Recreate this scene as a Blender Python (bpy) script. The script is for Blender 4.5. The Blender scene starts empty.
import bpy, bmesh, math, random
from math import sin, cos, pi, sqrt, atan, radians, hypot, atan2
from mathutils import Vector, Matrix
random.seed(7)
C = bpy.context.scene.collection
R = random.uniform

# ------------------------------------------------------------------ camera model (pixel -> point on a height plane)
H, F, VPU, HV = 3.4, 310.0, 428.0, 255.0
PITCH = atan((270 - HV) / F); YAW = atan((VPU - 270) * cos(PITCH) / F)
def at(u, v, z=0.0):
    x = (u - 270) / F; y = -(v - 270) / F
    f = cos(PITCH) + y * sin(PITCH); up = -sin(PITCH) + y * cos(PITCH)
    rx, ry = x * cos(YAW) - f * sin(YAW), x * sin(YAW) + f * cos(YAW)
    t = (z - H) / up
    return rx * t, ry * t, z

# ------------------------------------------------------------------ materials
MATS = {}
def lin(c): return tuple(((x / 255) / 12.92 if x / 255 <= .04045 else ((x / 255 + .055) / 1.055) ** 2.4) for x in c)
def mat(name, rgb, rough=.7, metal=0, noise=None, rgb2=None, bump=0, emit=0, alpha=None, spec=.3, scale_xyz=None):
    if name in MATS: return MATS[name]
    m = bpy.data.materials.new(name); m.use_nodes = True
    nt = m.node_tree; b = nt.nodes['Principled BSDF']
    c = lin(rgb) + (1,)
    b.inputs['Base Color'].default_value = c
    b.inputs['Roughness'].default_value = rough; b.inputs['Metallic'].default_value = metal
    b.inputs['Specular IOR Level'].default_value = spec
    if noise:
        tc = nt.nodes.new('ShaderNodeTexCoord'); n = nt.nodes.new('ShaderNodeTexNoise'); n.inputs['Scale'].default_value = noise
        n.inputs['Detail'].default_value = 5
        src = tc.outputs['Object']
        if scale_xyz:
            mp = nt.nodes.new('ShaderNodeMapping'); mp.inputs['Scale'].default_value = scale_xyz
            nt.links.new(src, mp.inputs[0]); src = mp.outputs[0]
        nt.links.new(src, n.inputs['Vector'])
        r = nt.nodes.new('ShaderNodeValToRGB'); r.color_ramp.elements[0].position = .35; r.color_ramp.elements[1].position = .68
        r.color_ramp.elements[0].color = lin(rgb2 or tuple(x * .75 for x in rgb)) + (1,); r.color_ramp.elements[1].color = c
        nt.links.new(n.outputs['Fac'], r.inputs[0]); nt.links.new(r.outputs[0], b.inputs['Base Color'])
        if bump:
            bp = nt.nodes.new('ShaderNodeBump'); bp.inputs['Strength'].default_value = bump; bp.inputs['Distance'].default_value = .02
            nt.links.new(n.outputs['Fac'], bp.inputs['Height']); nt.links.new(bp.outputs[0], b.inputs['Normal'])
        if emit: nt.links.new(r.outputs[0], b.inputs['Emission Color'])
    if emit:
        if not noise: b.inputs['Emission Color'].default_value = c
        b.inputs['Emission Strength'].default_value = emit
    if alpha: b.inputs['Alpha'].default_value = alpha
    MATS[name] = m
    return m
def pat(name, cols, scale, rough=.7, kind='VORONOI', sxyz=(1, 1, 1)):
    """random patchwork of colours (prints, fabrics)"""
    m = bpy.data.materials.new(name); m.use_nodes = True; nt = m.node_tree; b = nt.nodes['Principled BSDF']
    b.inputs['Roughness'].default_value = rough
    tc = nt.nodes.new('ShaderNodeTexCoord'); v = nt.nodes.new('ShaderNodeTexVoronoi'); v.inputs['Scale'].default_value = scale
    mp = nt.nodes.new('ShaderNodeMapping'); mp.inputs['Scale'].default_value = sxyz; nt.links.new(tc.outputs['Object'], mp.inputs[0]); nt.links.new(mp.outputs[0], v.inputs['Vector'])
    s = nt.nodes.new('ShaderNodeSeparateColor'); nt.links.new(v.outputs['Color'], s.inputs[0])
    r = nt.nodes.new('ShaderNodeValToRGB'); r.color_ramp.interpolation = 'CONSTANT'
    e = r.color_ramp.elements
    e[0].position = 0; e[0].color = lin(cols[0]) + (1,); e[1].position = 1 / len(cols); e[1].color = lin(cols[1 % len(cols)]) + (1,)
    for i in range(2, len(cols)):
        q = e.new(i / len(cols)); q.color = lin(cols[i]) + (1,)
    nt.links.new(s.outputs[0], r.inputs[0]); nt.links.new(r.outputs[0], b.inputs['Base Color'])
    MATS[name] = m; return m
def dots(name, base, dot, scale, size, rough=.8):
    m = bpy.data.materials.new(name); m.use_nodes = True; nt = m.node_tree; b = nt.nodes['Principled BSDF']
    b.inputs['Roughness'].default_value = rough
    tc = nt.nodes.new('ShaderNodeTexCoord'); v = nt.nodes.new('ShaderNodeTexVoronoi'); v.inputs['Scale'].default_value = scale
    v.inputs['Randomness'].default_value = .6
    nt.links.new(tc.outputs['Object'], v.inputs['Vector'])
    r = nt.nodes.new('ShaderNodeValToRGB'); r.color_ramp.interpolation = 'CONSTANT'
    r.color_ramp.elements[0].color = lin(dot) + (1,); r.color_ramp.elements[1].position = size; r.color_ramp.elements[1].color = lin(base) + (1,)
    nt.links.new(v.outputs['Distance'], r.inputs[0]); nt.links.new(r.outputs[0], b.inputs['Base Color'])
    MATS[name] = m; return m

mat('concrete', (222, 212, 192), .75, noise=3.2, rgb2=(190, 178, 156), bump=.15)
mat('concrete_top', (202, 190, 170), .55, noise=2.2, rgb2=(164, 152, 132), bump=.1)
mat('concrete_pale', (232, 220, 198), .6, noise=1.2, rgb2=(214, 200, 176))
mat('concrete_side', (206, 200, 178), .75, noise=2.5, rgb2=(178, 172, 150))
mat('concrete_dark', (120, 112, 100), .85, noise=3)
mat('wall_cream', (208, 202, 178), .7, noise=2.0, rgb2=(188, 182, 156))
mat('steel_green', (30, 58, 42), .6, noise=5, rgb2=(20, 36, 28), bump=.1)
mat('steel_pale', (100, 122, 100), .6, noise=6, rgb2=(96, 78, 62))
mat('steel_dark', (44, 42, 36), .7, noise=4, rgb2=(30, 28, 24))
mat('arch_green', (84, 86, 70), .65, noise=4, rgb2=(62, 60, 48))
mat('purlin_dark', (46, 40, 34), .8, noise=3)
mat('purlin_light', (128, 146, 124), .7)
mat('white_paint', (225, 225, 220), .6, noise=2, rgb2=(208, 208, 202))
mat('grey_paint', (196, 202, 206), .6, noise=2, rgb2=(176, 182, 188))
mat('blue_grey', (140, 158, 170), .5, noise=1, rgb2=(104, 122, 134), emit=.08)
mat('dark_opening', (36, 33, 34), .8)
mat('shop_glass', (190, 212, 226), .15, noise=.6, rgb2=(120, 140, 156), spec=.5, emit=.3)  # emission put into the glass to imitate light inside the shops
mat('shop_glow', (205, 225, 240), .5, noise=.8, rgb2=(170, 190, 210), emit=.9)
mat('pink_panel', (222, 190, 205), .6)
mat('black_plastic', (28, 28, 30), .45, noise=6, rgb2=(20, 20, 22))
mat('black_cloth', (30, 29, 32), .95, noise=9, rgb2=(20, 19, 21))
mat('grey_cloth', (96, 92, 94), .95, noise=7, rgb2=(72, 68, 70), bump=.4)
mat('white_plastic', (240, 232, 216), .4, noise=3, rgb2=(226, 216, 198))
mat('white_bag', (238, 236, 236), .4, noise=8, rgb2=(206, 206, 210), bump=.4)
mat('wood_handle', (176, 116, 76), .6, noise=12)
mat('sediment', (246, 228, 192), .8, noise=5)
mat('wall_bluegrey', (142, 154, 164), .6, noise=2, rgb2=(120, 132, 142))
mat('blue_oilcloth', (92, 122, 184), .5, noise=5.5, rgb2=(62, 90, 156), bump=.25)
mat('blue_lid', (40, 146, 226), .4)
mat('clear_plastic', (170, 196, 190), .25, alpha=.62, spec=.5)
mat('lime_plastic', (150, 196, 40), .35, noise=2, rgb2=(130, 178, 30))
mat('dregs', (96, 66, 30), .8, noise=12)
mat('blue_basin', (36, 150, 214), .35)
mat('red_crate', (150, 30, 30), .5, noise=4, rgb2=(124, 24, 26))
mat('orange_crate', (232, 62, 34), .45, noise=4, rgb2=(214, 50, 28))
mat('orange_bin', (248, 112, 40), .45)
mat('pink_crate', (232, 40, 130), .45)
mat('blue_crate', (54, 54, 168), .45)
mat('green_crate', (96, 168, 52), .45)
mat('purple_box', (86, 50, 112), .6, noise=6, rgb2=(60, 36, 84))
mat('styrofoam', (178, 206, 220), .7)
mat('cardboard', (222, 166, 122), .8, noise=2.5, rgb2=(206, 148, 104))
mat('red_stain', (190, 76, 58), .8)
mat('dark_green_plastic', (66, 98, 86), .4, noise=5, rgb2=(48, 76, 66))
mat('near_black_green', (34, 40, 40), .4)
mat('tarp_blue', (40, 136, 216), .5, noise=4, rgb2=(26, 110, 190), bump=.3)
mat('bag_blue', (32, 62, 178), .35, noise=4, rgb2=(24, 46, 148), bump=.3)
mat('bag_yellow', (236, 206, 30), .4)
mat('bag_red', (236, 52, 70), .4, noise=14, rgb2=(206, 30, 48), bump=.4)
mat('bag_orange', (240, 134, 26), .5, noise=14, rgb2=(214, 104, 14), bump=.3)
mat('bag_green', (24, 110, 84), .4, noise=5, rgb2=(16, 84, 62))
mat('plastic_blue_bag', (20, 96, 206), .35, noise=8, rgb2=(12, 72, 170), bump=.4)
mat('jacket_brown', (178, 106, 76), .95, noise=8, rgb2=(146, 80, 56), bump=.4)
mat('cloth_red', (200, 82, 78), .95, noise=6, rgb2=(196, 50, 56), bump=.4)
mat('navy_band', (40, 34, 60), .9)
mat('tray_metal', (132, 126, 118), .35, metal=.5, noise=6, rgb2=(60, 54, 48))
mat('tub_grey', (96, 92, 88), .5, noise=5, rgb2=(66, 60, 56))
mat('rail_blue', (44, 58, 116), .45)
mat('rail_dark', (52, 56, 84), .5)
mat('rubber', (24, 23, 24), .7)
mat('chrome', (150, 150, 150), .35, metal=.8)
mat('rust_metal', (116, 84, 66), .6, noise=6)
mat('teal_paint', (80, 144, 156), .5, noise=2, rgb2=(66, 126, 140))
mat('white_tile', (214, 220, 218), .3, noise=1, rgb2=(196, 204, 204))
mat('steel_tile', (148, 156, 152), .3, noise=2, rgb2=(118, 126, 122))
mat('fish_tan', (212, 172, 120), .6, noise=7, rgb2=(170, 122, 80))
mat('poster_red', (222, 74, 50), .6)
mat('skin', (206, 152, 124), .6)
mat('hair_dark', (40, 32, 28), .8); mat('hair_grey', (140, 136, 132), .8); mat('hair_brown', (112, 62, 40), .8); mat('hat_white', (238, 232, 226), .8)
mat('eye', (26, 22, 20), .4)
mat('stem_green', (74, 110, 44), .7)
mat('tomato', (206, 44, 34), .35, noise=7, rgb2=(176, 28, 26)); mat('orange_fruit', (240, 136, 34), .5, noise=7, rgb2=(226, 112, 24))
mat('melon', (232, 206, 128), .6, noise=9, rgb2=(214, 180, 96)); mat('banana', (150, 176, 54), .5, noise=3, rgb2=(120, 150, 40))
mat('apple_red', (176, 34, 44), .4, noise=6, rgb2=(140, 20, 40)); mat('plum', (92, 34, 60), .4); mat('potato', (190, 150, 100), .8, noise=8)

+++

_What the task requires_
Quote verbatim the opening lines of the listing above, ending with the line where "return rx * t, ry * t, z" appears; include both endpoints and nothing more.

_Task solution_
Recreate this scene as a Blender Python (bpy) script. The script is for Blender 4.5. The Blender scene starts empty.
import bpy, bmesh, math, random
from math import sin, cos, pi, sqrt, atan, radians, hypot, atan2
from mathutils import Vector, Matrix
random.seed(7)
C = bpy.context.scene.collection
R = random.uniform

# ------------------------------------------------------------------ camera model (pixel -> point on a height plane)
H, F, VPU, HV = 3.4, 310.0, 428.0, 255.0
PITCH = atan((270 - HV) / F); YAW = atan((VPU - 270) * cos(PITCH) / F)
def at(u, v, z=0.0):
    x = (u - 270) / F; y = -(v - 270) / F
    f = cos(PITCH) + y * sin(PITCH); up = -sin(PITCH) + y * cos(PITCH)
    rx, ry = x * cos(YAW) - f * sin(YAW), x * sin(YAW) + f * cos(YAW)
    t = (z - H) / up
    return rx * t, ry * t, z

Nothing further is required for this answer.